>> Start

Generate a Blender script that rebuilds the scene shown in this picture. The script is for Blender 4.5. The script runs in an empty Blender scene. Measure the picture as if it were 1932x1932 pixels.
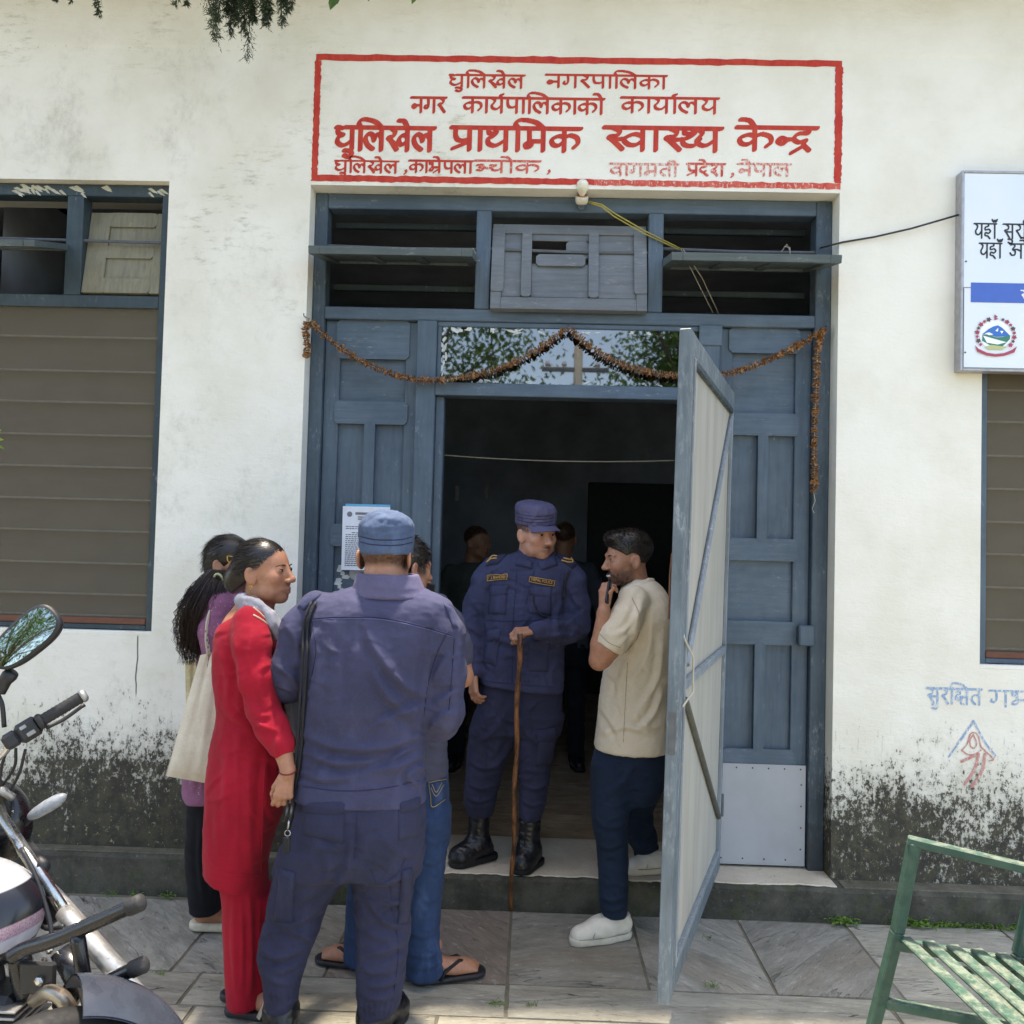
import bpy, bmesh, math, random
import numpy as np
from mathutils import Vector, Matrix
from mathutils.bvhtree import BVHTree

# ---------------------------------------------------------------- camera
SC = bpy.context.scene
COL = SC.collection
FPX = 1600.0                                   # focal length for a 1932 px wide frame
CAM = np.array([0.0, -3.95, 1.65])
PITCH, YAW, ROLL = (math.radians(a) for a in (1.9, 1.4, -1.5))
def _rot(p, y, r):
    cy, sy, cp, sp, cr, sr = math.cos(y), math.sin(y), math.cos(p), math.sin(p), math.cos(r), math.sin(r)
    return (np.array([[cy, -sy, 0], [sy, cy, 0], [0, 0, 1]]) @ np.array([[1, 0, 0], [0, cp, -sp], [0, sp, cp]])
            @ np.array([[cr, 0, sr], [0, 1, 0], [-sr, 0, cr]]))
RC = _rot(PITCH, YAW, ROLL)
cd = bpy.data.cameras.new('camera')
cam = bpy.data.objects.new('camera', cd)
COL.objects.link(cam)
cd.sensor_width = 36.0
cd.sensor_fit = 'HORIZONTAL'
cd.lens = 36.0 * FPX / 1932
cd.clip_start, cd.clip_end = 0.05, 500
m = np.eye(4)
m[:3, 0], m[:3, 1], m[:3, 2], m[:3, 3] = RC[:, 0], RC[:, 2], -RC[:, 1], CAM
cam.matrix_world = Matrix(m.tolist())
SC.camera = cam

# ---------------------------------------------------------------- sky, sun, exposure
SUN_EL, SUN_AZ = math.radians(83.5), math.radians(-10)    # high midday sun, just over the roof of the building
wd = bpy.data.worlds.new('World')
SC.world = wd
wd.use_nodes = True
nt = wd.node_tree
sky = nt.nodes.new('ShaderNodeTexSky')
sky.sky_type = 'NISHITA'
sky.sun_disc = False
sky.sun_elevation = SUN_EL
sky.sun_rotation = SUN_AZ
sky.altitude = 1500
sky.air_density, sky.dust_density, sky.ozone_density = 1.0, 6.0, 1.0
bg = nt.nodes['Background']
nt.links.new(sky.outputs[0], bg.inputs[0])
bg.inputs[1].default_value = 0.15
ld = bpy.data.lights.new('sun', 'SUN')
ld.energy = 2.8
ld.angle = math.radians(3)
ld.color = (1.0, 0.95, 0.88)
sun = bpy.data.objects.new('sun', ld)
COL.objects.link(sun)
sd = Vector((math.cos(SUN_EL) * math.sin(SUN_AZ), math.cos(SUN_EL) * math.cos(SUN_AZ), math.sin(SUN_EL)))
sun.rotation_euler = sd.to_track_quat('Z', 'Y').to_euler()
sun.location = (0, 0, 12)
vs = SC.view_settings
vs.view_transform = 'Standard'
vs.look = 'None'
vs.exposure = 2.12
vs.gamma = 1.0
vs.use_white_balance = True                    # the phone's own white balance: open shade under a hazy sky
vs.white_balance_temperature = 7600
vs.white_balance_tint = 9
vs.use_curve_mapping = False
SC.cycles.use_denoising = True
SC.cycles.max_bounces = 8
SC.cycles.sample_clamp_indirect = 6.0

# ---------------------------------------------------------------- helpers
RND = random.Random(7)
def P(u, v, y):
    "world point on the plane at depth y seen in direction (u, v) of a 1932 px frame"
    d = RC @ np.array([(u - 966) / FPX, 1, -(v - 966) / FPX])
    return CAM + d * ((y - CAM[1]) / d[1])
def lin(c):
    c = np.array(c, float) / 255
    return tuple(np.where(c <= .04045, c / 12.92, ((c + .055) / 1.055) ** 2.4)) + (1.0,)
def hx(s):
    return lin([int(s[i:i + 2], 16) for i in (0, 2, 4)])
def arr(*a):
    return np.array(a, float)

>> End

**EXERCISE DIRECTIONS:**
Using the listing, copy every line where the word "scene" shows up.

**WRITTEN ANSWER:**
Generate a Blender script that rebuilds the scene shown in this picture. The script is for Blender 4.5. The script runs in an empty Blender scene. Measure the picture as if it were 1932x1932 pixels.
SC = bpy.context.scene